SET EXERCISE
Give the data below again, word for word.

══════

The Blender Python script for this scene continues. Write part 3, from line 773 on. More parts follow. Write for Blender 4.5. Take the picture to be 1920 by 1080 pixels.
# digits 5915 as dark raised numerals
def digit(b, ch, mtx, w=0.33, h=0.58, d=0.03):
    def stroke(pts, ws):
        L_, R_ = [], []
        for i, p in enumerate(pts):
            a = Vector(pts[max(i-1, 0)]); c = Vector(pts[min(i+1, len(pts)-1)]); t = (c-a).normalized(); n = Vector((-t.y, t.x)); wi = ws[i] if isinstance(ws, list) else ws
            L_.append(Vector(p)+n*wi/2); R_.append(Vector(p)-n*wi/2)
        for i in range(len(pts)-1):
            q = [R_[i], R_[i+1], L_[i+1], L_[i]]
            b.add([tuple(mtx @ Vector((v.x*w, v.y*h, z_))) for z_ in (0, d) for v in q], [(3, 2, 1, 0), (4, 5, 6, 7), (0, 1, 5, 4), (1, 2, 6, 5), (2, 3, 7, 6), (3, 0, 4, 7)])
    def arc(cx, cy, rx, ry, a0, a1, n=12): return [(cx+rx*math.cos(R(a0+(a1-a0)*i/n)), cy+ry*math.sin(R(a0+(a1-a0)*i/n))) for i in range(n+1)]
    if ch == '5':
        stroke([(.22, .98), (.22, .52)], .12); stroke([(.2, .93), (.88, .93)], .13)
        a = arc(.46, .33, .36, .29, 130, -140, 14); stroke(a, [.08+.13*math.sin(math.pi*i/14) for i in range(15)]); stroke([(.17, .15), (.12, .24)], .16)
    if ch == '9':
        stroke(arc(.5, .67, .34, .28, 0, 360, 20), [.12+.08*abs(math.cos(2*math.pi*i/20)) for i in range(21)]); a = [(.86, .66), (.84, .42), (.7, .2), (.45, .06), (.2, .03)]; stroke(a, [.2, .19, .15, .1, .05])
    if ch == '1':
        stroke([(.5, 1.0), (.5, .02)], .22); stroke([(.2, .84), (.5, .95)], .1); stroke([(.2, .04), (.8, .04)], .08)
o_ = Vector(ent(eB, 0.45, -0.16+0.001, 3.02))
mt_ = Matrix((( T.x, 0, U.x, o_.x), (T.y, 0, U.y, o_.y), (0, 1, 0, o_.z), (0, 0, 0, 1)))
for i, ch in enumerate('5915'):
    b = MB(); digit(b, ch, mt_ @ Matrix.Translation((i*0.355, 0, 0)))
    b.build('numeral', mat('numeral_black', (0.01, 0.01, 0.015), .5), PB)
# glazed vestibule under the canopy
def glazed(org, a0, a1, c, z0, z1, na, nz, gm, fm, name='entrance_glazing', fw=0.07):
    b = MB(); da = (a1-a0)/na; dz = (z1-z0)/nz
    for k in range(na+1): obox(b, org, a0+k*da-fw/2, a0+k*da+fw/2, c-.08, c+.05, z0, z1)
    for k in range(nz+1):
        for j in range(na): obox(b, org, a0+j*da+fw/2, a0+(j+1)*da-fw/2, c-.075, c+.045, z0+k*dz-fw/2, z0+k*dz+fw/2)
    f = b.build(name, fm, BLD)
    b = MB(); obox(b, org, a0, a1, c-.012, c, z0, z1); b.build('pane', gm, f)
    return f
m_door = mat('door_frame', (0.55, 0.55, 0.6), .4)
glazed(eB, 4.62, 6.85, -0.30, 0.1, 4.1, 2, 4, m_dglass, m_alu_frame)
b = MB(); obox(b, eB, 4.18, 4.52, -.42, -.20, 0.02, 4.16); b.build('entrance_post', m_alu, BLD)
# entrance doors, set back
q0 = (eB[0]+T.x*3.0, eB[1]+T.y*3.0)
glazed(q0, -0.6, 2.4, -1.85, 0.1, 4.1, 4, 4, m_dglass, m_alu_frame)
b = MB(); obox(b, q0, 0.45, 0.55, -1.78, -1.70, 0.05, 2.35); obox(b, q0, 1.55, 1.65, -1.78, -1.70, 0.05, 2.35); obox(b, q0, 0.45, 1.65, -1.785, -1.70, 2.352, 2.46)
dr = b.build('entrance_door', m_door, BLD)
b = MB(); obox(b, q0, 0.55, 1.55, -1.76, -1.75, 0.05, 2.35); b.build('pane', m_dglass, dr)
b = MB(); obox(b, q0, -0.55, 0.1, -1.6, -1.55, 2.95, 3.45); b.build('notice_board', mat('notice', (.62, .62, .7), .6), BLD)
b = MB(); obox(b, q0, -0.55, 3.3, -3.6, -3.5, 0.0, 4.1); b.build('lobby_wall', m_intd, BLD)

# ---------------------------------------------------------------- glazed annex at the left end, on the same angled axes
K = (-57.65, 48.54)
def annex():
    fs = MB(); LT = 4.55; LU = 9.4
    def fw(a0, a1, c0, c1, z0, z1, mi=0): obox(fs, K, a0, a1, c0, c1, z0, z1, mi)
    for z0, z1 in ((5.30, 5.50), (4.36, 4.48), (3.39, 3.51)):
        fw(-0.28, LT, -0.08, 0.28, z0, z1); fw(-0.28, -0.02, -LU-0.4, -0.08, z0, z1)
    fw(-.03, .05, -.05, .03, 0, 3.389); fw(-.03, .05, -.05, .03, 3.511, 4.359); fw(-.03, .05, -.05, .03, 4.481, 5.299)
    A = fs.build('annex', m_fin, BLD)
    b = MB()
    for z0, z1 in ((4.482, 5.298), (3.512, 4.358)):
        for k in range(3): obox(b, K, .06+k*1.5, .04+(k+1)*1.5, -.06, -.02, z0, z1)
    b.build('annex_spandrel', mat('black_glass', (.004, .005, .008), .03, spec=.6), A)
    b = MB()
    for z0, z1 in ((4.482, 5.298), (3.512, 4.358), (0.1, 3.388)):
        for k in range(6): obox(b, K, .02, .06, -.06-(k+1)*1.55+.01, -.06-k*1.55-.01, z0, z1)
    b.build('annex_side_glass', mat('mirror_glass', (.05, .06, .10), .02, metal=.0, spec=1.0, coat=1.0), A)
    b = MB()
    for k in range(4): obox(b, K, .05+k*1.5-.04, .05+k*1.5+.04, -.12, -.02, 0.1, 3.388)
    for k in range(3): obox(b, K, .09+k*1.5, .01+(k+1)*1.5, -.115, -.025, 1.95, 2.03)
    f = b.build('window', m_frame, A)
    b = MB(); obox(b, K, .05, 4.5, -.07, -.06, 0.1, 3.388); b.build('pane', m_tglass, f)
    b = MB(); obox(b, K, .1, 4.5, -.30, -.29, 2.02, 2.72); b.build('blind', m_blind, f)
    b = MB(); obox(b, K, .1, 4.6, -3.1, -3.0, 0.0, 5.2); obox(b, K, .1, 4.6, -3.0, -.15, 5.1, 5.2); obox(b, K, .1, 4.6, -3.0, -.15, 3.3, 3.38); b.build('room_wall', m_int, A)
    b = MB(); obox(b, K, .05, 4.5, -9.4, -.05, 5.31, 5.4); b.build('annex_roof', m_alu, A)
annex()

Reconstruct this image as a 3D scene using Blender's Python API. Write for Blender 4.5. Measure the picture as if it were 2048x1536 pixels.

══════

FULL SOLUTION
The Blender Python script for this scene continues. Write part 3, from line 773 on. More parts follow. Write for Blender 4.5. Take the picture to be 1920 by 1080 pixels.
# digits 5915 as dark raised numerals
def digit(b, ch, mtx, w=0.33, h=0.58, d=0.03):
    def stroke(pts, ws):
        L_, R_ = [], []
        for i, p in enumerate(pts):
            a = Vector(pts[max(i-1, 0)]); c = Vector(pts[min(i+1, len(pts)-1)]); t = (c-a).normalized(); n = Vector((-t.y, t.x)); wi = ws[i] if isinstance(ws, list) else ws
            L_.append(Vector(p)+n*wi/2); R_.append(Vector(p)-n*wi/2)
        for i in range(len(pts)-1):
            q = [R_[i], R_[i+1], L_[i+1], L_[i]]
            b.add([tuple(mtx @ Vector((v.x*w, v.y*h, z_))) for z_ in (0, d) for v in q], [(3, 2, 1, 0), (4, 5, 6, 7), (0, 1, 5, 4), (1, 2, 6, 5), (2, 3, 7, 6), (3, 0, 4, 7)])
    def arc(cx, cy, rx, ry, a0, a1, n=12): return [(cx+rx*math.cos(R(a0+(a1-a0)*i/n)), cy+ry*math.sin(R(a0+(a1-a0)*i/n))) for i in range(n+1)]
    if ch == '5':
        stroke([(.22, .98), (.22, .52)], .12); stroke([(.2, .93), (.88, .93)], .13)
        a = arc(.46, .33, .36, .29, 130, -140, 14); stroke(a, [.08+.13*math.sin(math.pi*i/14) for i in range(15)]); stroke([(.17, .15), (.12, .24)], .16)
    if ch == '9':
        stroke(arc(.5, .67, .34, .28, 0, 360, 20), [.12+.08*abs(math.cos(2*math.pi*i/20)) for i in range(21)]); a = [(.86, .66), (.84, .42), (.7, .2), (.45, .06), (.2, .03)]; stroke(a, [.2, .19, .15, .1, .05])
    if ch == '1':
        stroke([(.5, 1.0), (.5, .02)], .22); stroke([(.2, .84), (.5, .95)], .1); stroke([(.2, .04), (.8, .04)], .08)
o_ = Vector(ent(eB, 0.45, -0.16+0.001, 3.02))
mt_ = Matrix((( T.x, 0, U.x, o_.x), (T.y, 0, U.y, o_.y), (0, 1, 0, o_.z), (0, 0, 0, 1)))
for i, ch in enumerate('5915'):
    b = MB(); digit(b, ch, mt_ @ Matrix.Translation((i*0.355, 0, 0)))
    b.build('numeral', mat('numeral_black', (0.01, 0.01, 0.015), .5), PB)
# glazed vestibule under the canopy
def glazed(org, a0, a1, c, z0, z1, na, nz, gm, fm, name='entrance_glazing', fw=0.07):
    b = MB(); da = (a1-a0)/na; dz = (z1-z0)/nz
    for k in range(na+1): obox(b, org, a0+k*da-fw/2, a0+k*da+fw/2, c-.08, c+.05, z0, z1)
    for k in range(nz+1):
        for j in range(na): obox(b, org, a0+j*da+fw/2, a0+(j+1)*da-fw/2, c-.075, c+.045, z0+k*dz-fw/2, z0+k*dz+fw/2)
    f = b.build(name, fm, BLD)
    b = MB(); obox(b, org, a0, a1, c-.012, c, z0, z1); b.build('pane', gm, f)
    return f
m_door = mat('door_frame', (0.55, 0.55, 0.6), .4)
glazed(eB, 4.62, 6.85, -0.30, 0.1, 4.1, 2, 4, m_dglass, m_alu_frame)
b = MB(); obox(b, eB, 4.18, 4.52, -.42, -.20, 0.02, 4.16); b.build('entrance_post', m_alu, BLD)
# entrance doors, set back
q0 = (eB[0]+T.x*3.0, eB[1]+T.y*3.0)
glazed(q0, -0.6, 2.4, -1.85, 0.1, 4.1, 4, 4, m_dglass, m_alu_frame)
b = MB(); obox(b, q0, 0.45, 0.55, -1.78, -1.70, 0.05, 2.35); obox(b, q0, 1.55, 1.65, -1.78, -1.70, 0.05, 2.35); obox(b, q0, 0.45, 1.65, -1.785, -1.70, 2.352, 2.46)
dr = b.build('entrance_door', m_door, BLD)
b = MB(); obox(b, q0, 0.55, 1.55, -1.76, -1.75, 0.05, 2.35); b.build('pane', m_dglass, dr)
b = MB(); obox(b, q0, -0.55, 0.1, -1.6, -1.55, 2.95, 3.45); b.build('notice_board', mat('notice', (.62, .62, .7), .6), BLD)
b = MB(); obox(b, q0, -0.55, 3.3, -3.6, -3.5, 0.0, 4.1); b.build('lobby_wall', m_intd, BLD)

# ---------------------------------------------------------------- glazed annex at the left end, on the same angled axes
K = (-57.65, 48.54)
def annex():
    fs = MB(); LT = 4.55; LU = 9.4
    def fw(a0, a1, c0, c1, z0, z1, mi=0): obox(fs, K, a0, a1, c0, c1, z0, z1, mi)
    for z0, z1 in ((5.30, 5.50), (4.36, 4.48), (3.39, 3.51)):
        fw(-0.28, LT, -0.08, 0.28, z0, z1); fw(-0.28, -0.02, -LU-0.4, -0.08, z0, z1)
    fw(-.03, .05, -.05, .03, 0, 3.389); fw(-.03, .05, -.05, .03, 3.511, 4.359); fw(-.03, .05, -.05, .03, 4.481, 5.299)
    A = fs.build('annex', m_fin, BLD)
    b = MB()
    for z0, z1 in ((4.482, 5.298), (3.512, 4.358)):
        for k in range(3): obox(b, K, .06+k*1.5, .04+(k+1)*1.5, -.06, -.02, z0, z1)
    b.build('annex_spandrel', mat('black_glass', (.004, .005, .008), .03, spec=.6), A)
    b = MB()
    for z0, z1 in ((4.482, 5.298), (3.512, 4.358), (0.1, 3.388)):
        for k in range(6): obox(b, K, .02, .06, -.06-(k+1)*1.55+.01, -.06-k*1.55-.01, z0, z1)
    b.build('annex_side_glass', mat('mirror_glass', (.05, .06, .10), .02, metal=.0, spec=1.0, coat=1.0), A)
    b = MB()
    for k in range(4): obox(b, K, .05+k*1.5-.04, .05+k*1.5+.04, -.12, -.02, 0.1, 3.388)
    for k in range(3): obox(b, K, .09+k*1.5, .01+(k+1)*1.5, -.115, -.025, 1.95, 2.03)
    f = b.build('window', m_frame, A)
    b = MB(); obox(b, K, .05, 4.5, -.07, -.06, 0.1, 3.388); b.build('pane', m_tglass, f)
    b = MB(); obox(b, K, .1, 4.5, -.30, -.29, 2.02, 2.72); b.build('blind', m_blind, f)
    b = MB(); obox(b, K, .1, 4.6, -3.1, -3.0, 0.0, 5.2); obox(b, K, .1, 4.6, -3.0, -.15, 5.1, 5.2); obox(b, K, .1, 4.6, -3.0, -.15, 3.3, 3.38); b.build('room_wall', m_int, A)
    b = MB(); obox(b, K, .05, 4.5, -9.4, -.05, 5.31, 5.4); b.build('annex_roof', m_alu, A)
annex()

Reconstruct this image as a 3D scene using Blender's Python API. Write for Blender 4.5. Measure the picture as if it were 2048x1536 pixels.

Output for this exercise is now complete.